LINCOLN COUNTY: Irving (1883) reports olivine, extensively replaced by serpentine, as large crystals with orthopyroxene in peridotite exposed “a short distance below the mouth of Copper River.”

MARATHON COUNTY: Iron-rich olivine (Fayalite) can be found in the alkaline intrusive rocks of the Stettin Pluton west of Wausau. It is also found in the form of fayalite as an accessory in some of the alkali granite, monzonite and pegmatite in the Nine Mile Pluton. (Falster et. al., 2000). – Olivine occurs as tiny grains in nepheline syenite in the core zone of the Stettin pluton in the SW Sec. 2 T.29N R.6E (Sood, Myers and Berlin, 1980). Similar outcrops occur in Sec. 1 and 12 (Weidman, 1907b).
— Olivine occurs in small amounts with nepheline, perthite, biotite, zircon and other minerals in the old zircon mine in the SE SE Sec. 22 T.29N R.6E (Sood, Myers and Berlin, 1980).
— Olivine is an accessory mineral in the pegmatitic nepheline syenite exposed in cuts along County Highway U, 0.5 miles east of the little Rib River in the SW SW Sec. 18 T.29N R.7E (Myers et al., 1984).
— Olivine is an accessory minerals in quartz syenite exposed at the old Technical Institute in Wausau (NE NE Sec. 35 T.29N R.7E). Here it is associated with K feldspar, hornblende, hedenbergite, fluorite, zircon, allanite and titanite (LaBerge and Myers, 1983).

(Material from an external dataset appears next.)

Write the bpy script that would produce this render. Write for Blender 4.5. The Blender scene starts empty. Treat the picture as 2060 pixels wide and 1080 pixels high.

RUSK COUNTY: Olivine occurs as a wall-rock alteration mineral (forsterite) and in an unmetamorphosed gabbro intrusion at the Eisenbrey massive sulfide deposit north of Ladysmith (May, 1996).

WOOD COUNTY: Fayalite has been tentatively identified as tiny green platelets in calcite veins cutting granite in the Haske Quarry, sec. 25 T.24N. R.2E. (Tom Buchholz, personal communication).